* To do *
All of the data below must be repeated exactly.
━━━ Available data
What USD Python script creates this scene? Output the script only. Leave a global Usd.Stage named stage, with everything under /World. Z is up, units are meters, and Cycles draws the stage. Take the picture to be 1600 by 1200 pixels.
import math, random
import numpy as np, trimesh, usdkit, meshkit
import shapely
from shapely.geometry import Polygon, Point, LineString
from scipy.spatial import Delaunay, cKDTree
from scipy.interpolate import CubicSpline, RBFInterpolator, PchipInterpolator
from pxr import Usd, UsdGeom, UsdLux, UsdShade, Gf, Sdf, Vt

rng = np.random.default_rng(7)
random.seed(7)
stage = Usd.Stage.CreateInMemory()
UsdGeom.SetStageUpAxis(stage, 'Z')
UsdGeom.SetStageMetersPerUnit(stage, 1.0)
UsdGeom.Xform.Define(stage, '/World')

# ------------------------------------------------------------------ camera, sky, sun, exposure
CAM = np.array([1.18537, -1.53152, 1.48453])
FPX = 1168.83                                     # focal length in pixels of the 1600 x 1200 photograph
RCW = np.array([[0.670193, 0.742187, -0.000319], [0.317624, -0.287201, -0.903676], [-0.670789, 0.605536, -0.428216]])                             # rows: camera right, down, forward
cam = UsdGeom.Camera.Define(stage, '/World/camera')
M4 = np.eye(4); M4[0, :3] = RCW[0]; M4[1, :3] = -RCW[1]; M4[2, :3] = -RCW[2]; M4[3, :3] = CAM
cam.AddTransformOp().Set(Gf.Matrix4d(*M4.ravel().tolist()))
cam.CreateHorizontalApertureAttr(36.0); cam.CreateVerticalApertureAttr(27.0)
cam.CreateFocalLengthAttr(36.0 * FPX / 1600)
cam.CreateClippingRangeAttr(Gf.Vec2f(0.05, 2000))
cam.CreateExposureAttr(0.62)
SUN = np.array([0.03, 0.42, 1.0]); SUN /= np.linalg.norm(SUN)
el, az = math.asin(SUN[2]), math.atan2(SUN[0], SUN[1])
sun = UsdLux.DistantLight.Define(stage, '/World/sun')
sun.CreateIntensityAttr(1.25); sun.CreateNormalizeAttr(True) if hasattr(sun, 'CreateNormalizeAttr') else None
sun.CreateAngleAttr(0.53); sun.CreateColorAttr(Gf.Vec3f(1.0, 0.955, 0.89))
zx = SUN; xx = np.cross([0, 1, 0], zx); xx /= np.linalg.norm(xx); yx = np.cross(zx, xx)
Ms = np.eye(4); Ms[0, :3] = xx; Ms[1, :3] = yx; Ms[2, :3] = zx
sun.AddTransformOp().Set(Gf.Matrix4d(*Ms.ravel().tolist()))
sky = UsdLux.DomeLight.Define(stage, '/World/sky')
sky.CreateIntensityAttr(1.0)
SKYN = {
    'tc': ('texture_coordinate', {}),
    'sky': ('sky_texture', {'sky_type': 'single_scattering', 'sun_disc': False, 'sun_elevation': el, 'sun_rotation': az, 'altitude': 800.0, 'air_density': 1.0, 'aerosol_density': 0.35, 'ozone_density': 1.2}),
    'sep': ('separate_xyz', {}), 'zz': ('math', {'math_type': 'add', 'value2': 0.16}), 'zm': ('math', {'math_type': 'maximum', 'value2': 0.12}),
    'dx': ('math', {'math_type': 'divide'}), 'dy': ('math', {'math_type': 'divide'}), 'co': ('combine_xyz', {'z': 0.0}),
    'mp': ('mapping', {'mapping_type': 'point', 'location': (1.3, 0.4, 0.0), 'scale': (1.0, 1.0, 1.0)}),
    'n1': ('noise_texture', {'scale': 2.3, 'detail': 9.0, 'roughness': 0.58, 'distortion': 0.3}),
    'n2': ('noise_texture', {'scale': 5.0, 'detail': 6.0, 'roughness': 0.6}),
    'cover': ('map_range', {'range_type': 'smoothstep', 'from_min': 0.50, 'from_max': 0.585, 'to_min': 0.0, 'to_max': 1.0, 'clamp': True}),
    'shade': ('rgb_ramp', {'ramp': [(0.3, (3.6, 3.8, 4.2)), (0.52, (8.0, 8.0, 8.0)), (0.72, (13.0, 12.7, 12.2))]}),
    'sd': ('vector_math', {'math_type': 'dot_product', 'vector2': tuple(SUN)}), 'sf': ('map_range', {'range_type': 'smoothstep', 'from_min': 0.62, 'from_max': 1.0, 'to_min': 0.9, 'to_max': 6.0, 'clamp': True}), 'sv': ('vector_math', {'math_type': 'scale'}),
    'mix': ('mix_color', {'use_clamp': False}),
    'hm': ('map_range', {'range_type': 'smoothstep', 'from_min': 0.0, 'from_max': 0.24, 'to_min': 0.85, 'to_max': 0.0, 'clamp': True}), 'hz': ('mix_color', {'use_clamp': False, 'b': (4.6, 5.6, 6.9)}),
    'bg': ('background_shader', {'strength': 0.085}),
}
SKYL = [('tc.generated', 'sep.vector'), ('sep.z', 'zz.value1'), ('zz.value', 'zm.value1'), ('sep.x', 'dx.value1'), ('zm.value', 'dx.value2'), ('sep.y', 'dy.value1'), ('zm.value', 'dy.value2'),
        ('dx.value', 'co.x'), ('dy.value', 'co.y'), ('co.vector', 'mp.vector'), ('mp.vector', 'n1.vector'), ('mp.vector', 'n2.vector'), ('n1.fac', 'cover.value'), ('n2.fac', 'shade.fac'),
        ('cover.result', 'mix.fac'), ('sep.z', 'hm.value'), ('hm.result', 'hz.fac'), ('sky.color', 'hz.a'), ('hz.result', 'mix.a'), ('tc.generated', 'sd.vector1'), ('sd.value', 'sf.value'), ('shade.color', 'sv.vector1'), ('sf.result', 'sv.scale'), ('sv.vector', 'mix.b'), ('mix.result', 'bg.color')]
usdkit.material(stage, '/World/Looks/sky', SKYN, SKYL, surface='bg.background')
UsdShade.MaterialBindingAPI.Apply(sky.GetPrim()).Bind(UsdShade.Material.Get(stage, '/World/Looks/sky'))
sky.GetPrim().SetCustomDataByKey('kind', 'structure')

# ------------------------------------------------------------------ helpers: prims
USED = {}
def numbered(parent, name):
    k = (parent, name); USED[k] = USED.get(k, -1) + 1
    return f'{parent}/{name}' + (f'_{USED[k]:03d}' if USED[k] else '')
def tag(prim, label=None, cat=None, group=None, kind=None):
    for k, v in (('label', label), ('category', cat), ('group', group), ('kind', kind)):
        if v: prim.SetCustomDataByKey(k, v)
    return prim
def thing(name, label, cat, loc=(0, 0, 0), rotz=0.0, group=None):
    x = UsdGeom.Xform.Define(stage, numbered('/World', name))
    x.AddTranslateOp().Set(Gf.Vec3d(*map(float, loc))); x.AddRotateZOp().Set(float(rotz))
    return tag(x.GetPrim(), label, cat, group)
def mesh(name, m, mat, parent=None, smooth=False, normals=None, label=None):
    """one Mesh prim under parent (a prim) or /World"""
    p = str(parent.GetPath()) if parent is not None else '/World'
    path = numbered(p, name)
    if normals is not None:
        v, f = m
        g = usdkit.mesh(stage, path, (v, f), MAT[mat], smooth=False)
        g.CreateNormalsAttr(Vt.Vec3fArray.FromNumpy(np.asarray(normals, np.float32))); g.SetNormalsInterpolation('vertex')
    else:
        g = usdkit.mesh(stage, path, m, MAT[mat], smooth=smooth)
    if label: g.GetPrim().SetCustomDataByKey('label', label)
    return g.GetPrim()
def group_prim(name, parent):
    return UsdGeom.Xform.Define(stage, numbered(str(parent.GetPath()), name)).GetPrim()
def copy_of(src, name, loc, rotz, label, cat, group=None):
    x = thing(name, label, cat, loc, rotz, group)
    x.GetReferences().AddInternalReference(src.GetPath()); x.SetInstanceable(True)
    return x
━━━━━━
* Solution below *
What USD Python script creates this scene? Output the script only. Leave a global Usd.Stage named stage, with everything under /World. Z is up, units are meters, and Cycles draws the stage. Take the picture to be 1600 by 1200 pixels.
import math, random
import numpy as np, trimesh, usdkit, meshkit
import shapely
from shapely.geometry import Polygon, Point, LineString
from scipy.spatial import Delaunay, cKDTree
from scipy.interpolate import CubicSpline, RBFInterpolator, PchipInterpolator
from pxr import Usd, UsdGeom, UsdLux, UsdShade, Gf, Sdf, Vt

rng = np.random.default_rng(7)
random.seed(7)
stage = Usd.Stage.CreateInMemory()
UsdGeom.SetStageUpAxis(stage, 'Z')
UsdGeom.SetStageMetersPerUnit(stage, 1.0)
UsdGeom.Xform.Define(stage, '/World')

# ------------------------------------------------------------------ camera, sky, sun, exposure
CAM = np.array([1.18537, -1.53152, 1.48453])
FPX = 1168.83                                     # focal length in pixels of the 1600 x 1200 photograph
RCW = np.array([[0.670193, 0.742187, -0.000319], [0.317624, -0.287201, -0.903676], [-0.670789, 0.605536, -0.428216]])                             # rows: camera right, down, forward
cam = UsdGeom.Camera.Define(stage, '/World/camera')
M4 = np.eye(4); M4[0, :3] = RCW[0]; M4[1, :3] = -RCW[1]; M4[2, :3] = -RCW[2]; M4[3, :3] = CAM
cam.AddTransformOp().Set(Gf.Matrix4d(*M4.ravel().tolist()))
cam.CreateHorizontalApertureAttr(36.0); cam.CreateVerticalApertureAttr(27.0)
cam.CreateFocalLengthAttr(36.0 * FPX / 1600)
cam.CreateClippingRangeAttr(Gf.Vec2f(0.05, 2000))
cam.CreateExposureAttr(0.62)
SUN = np.array([0.03, 0.42, 1.0]); SUN /= np.linalg.norm(SUN)
el, az = math.asin(SUN[2]), math.atan2(SUN[0], SUN[1])
sun = UsdLux.DistantLight.Define(stage, '/World/sun')
sun.CreateIntensityAttr(1.25); sun.CreateNormalizeAttr(True) if hasattr(sun, 'CreateNormalizeAttr') else None
sun.CreateAngleAttr(0.53); sun.CreateColorAttr(Gf.Vec3f(1.0, 0.955, 0.89))
zx = SUN; xx = np.cross([0, 1, 0], zx); xx /= np.linalg.norm(xx); yx = np.cross(zx, xx)
Ms = np.eye(4); Ms[0, :3] = xx; Ms[1, :3] = yx; Ms[2, :3] = zx
sun.AddTransformOp().Set(Gf.Matrix4d(*Ms.ravel().tolist()))
sky = UsdLux.DomeLight.Define(stage, '/World/sky')
sky.CreateIntensityAttr(1.0)
SKYN = {
    'tc': ('texture_coordinate', {}),
    'sky': ('sky_texture', {'sky_type': 'single_scattering', 'sun_disc': False, 'sun_elevation': el, 'sun_rotation': az, 'altitude': 800.0, 'air_density': 1.0, 'aerosol_density': 0.35, 'ozone_density': 1.2}),
    'sep': ('separate_xyz', {}), 'zz': ('math', {'math_type': 'add', 'value2': 0.16}), 'zm': ('math', {'math_type': 'maximum', 'value2': 0.12}),
    'dx': ('math', {'math_type': 'divide'}), 'dy': ('math', {'math_type': 'divide'}), 'co': ('combine_xyz', {'z': 0.0}),
    'mp': ('mapping', {'mapping_type': 'point', 'location': (1.3, 0.4, 0.0), 'scale': (1.0, 1.0, 1.0)}),
    'n1': ('noise_texture', {'scale': 2.3, 'detail': 9.0, 'roughness': 0.58, 'distortion': 0.3}),
    'n2': ('noise_texture', {'scale': 5.0, 'detail': 6.0, 'roughness': 0.6}),
    'cover': ('map_range', {'range_type': 'smoothstep', 'from_min': 0.50, 'from_max': 0.585, 'to_min': 0.0, 'to_max': 1.0, 'clamp': True}),
    'shade': ('rgb_ramp', {'ramp': [(0.3, (3.6, 3.8, 4.2)), (0.52, (8.0, 8.0, 8.0)), (0.72, (13.0, 12.7, 12.2))]}),
    'sd': ('vector_math', {'math_type': 'dot_product', 'vector2': tuple(SUN)}), 'sf': ('map_range', {'range_type': 'smoothstep', 'from_min': 0.62, 'from_max': 1.0, 'to_min': 0.9, 'to_max': 6.0, 'clamp': True}), 'sv': ('vector_math', {'math_type': 'scale'}),
    'mix': ('mix_color', {'use_clamp': False}),
    'hm': ('map_range', {'range_type': 'smoothstep', 'from_min': 0.0, 'from_max': 0.24, 'to_min': 0.85, 'to_max': 0.0, 'clamp': True}), 'hz': ('mix_color', {'use_clamp': False, 'b': (4.6, 5.6, 6.9)}),
    'bg': ('background_shader', {'strength': 0.085}),
}
SKYL = [('tc.generated', 'sep.vector'), ('sep.z', 'zz.value1'), ('zz.value', 'zm.value1'), ('sep.x', 'dx.value1'), ('zm.value', 'dx.value2'), ('sep.y', 'dy.value1'), ('zm.value', 'dy.value2'),
        ('dx.value', 'co.x'), ('dy.value', 'co.y'), ('co.vector', 'mp.vector'), ('mp.vector', 'n1.vector'), ('mp.vector', 'n2.vector'), ('n1.fac', 'cover.value'), ('n2.fac', 'shade.fac'),
        ('cover.result', 'mix.fac'), ('sep.z', 'hm.value'), ('hm.result', 'hz.fac'), ('sky.color', 'hz.a'), ('hz.result', 'mix.a'), ('tc.generated', 'sd.vector1'), ('sd.value', 'sf.value'), ('shade.color', 'sv.vector1'), ('sf.result', 'sv.scale'), ('sv.vector', 'mix.b'), ('mix.result', 'bg.color')]
usdkit.material(stage, '/World/Looks/sky', SKYN, SKYL, surface='bg.background')
UsdShade.MaterialBindingAPI.Apply(sky.GetPrim()).Bind(UsdShade.Material.Get(stage, '/World/Looks/sky'))
sky.GetPrim().SetCustomDataByKey('kind', 'structure')

# ------------------------------------------------------------------ helpers: prims
USED = {}
def numbered(parent, name):
    k = (parent, name); USED[k] = USED.get(k, -1) + 1
    return f'{parent}/{name}' + (f'_{USED[k]:03d}' if USED[k] else '')
def tag(prim, label=None, cat=None, group=None, kind=None):
    for k, v in (('label', label), ('category', cat), ('group', group), ('kind', kind)):
        if v: prim.SetCustomDataByKey(k, v)
    return prim
def thing(name, label, cat, loc=(0, 0, 0), rotz=0.0, group=None):
    x = UsdGeom.Xform.Define(stage, numbered('/World', name))
    x.AddTranslateOp().Set(Gf.Vec3d(*map(float, loc))); x.AddRotateZOp().Set(float(rotz))
    return tag(x.GetPrim(), label, cat, group)
def mesh(name, m, mat, parent=None, smooth=False, normals=None, label=None):
    """one Mesh prim under parent (a prim) or /World"""
    p = str(parent.GetPath()) if parent is not None else '/World'
    path = numbered(p, name)
    if normals is not None:
        v, f = m
        g = usdkit.mesh(stage, path, (v, f), MAT[mat], smooth=False)
        g.CreateNormalsAttr(Vt.Vec3fArray.FromNumpy(np.asarray(normals, np.float32))); g.SetNormalsInterpolation('vertex')
    else:
        g = usdkit.mesh(stage, path, m, MAT[mat], smooth=smooth)
    if label: g.GetPrim().SetCustomDataByKey('label', label)
    return g.GetPrim()
def group_prim(name, parent):
    return UsdGeom.Xform.Define(stage, numbered(str(parent.GetPath()), name)).GetPrim()
def copy_of(src, name, loc, rotz, label, cat, group=None):
    x = thing(name, label, cat, loc, rotz, group)
    x.GetReferences().AddInternalReference(src.GetPath()); x.SetInstanceable(True)
    return x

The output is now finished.